*Supplied material*.
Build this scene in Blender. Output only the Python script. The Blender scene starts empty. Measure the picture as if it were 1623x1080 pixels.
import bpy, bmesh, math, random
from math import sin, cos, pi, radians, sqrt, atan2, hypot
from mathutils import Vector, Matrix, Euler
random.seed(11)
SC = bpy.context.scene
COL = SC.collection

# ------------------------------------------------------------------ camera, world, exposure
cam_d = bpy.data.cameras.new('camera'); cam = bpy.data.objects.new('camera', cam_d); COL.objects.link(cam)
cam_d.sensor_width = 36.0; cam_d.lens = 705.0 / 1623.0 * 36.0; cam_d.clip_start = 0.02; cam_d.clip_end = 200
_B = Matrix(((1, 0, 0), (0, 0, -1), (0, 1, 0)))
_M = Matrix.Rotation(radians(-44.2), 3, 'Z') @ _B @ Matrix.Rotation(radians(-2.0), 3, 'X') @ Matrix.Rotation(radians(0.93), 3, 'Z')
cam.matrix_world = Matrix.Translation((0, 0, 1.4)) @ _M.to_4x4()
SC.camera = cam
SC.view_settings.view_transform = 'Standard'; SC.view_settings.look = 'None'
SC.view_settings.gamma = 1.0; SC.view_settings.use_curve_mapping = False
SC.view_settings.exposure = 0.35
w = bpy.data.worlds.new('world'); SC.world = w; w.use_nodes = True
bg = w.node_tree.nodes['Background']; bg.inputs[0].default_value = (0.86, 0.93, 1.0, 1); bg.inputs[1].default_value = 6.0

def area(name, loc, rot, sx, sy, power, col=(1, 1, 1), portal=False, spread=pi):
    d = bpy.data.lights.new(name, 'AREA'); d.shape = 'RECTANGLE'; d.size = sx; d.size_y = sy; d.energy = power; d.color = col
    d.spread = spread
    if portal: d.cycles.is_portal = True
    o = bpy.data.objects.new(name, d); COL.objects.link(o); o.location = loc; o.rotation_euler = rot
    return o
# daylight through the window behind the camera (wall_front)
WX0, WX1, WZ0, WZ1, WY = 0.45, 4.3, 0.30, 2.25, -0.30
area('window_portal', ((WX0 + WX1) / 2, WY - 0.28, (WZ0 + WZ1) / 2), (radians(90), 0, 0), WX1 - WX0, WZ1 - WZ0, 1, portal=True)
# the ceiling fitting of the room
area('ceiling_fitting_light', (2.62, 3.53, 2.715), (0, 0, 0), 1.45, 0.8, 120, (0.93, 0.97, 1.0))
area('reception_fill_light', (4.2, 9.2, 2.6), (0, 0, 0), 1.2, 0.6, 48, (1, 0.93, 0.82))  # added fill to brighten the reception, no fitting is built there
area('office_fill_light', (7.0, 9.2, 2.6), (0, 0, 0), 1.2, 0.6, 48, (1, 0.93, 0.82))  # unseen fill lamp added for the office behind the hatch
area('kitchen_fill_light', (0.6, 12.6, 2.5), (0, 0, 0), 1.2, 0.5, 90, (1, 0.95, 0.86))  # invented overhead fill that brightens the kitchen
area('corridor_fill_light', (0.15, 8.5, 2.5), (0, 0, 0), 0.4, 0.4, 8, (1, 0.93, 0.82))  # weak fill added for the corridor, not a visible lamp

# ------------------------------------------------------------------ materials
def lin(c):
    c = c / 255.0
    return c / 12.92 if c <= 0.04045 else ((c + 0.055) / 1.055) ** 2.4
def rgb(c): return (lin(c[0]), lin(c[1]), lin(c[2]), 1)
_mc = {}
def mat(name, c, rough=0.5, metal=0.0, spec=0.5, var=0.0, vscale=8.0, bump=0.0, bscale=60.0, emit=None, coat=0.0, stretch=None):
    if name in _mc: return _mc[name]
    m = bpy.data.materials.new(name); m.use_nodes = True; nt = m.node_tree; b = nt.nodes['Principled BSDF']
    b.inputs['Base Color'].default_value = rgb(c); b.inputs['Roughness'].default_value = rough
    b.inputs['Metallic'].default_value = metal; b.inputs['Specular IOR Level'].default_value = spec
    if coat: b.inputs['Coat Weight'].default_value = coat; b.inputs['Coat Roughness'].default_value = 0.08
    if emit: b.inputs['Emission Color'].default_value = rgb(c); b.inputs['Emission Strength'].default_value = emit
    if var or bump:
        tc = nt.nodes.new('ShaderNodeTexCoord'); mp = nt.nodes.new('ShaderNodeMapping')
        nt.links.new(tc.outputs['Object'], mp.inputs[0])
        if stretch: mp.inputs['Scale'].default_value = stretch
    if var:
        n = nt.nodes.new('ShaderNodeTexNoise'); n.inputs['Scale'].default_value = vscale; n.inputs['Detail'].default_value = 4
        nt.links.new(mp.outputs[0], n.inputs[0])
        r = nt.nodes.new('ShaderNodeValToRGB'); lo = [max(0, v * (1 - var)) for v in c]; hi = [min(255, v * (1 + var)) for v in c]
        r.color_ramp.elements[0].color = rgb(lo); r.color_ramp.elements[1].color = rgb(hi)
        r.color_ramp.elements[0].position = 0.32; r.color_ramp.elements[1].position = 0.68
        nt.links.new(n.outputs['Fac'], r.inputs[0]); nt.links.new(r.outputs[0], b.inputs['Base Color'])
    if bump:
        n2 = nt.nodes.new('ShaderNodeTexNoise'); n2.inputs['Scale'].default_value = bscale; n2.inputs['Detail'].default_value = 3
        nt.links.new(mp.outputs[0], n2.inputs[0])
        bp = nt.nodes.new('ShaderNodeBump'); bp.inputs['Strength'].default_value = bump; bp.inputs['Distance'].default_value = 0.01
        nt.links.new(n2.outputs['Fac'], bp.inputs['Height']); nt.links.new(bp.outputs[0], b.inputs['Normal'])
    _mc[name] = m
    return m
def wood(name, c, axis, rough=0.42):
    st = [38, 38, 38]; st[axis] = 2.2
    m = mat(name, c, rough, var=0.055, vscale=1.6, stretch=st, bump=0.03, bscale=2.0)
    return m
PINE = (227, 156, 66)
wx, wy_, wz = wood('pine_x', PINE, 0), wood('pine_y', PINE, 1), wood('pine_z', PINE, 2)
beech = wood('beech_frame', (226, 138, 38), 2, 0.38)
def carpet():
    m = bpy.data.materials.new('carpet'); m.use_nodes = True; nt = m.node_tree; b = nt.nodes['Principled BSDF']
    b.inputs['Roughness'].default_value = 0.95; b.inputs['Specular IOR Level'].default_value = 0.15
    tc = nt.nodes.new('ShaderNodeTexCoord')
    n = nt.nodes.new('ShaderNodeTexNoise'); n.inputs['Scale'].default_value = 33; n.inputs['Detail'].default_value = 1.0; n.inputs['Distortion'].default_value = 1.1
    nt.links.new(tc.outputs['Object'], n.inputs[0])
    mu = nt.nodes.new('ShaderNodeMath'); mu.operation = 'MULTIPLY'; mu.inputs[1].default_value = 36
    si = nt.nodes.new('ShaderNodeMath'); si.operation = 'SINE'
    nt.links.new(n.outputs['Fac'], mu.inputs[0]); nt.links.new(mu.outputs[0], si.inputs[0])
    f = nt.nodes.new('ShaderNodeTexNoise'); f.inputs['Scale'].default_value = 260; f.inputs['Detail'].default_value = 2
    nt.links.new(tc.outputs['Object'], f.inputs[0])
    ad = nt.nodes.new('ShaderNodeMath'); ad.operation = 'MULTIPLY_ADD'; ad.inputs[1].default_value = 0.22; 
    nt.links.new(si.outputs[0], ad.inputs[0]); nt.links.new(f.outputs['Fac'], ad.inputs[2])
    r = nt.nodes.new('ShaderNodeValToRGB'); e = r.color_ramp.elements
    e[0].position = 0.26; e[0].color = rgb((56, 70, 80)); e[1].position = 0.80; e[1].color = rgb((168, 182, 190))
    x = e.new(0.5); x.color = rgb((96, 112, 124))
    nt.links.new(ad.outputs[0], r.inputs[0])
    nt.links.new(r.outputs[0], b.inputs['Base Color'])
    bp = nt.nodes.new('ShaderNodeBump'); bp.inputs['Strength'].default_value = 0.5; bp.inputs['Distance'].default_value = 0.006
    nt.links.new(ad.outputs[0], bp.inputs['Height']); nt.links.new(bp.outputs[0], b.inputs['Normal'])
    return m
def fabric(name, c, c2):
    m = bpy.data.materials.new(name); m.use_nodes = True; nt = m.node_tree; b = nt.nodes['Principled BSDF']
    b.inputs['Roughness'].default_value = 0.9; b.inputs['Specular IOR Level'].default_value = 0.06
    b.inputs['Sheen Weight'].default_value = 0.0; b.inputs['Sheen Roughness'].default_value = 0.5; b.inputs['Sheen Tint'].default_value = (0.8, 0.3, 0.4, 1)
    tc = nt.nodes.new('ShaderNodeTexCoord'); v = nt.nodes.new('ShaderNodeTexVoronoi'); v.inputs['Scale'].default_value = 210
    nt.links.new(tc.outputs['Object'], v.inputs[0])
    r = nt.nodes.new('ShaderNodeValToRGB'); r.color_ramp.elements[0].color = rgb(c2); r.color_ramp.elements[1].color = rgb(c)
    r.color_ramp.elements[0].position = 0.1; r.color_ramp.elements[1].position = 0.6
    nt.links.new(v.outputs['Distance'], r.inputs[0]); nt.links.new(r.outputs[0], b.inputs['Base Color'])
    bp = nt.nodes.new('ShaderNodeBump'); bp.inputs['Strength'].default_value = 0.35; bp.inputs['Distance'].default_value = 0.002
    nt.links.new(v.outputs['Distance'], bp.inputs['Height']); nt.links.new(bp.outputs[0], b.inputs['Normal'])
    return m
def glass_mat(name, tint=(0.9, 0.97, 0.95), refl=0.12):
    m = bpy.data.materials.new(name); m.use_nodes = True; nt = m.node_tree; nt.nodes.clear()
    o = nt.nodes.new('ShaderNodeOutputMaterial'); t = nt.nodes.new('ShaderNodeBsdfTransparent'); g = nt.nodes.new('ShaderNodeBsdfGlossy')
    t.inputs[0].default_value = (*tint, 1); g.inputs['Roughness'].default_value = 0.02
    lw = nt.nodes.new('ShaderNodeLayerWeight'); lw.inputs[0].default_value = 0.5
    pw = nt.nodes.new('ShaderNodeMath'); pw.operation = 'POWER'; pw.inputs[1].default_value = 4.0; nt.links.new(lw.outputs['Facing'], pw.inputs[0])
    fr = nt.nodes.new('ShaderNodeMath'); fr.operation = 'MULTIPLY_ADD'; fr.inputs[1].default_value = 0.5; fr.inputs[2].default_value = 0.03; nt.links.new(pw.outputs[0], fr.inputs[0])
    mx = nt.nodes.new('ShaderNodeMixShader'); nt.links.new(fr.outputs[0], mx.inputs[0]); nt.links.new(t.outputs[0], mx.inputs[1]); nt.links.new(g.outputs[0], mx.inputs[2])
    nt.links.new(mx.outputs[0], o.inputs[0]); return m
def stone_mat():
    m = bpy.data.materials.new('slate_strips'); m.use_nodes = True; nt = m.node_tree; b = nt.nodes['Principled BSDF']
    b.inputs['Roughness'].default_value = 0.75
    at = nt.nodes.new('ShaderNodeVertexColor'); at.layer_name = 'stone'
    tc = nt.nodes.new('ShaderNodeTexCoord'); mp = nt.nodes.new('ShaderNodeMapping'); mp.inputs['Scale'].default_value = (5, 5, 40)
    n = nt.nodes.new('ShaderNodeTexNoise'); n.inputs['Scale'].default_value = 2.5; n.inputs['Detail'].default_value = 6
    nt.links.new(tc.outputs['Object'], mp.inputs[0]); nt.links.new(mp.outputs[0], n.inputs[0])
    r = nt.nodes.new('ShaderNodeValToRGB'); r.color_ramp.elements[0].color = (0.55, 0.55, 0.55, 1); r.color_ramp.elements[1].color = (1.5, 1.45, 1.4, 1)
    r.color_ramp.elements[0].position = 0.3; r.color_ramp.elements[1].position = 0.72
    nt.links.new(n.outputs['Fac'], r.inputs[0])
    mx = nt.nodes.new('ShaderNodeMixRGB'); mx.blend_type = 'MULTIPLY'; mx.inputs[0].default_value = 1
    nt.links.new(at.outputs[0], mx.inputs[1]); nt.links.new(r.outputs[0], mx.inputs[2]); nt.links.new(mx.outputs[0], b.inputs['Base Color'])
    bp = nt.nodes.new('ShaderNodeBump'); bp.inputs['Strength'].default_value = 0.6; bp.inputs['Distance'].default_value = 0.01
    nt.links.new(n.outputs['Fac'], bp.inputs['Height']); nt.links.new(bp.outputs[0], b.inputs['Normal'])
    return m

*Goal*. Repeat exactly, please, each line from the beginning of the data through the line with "COL = SC.collection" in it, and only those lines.

*Solved problem*.
Build this scene in Blender. Output only the Python script. The Blender scene starts empty. Measure the picture as if it were 1623x1080 pixels.
import bpy, bmesh, math, random
from math import sin, cos, pi, radians, sqrt, atan2, hypot
from mathutils import Vector, Matrix, Euler
random.seed(11)
SC = bpy.context.scene
COL = SC.collection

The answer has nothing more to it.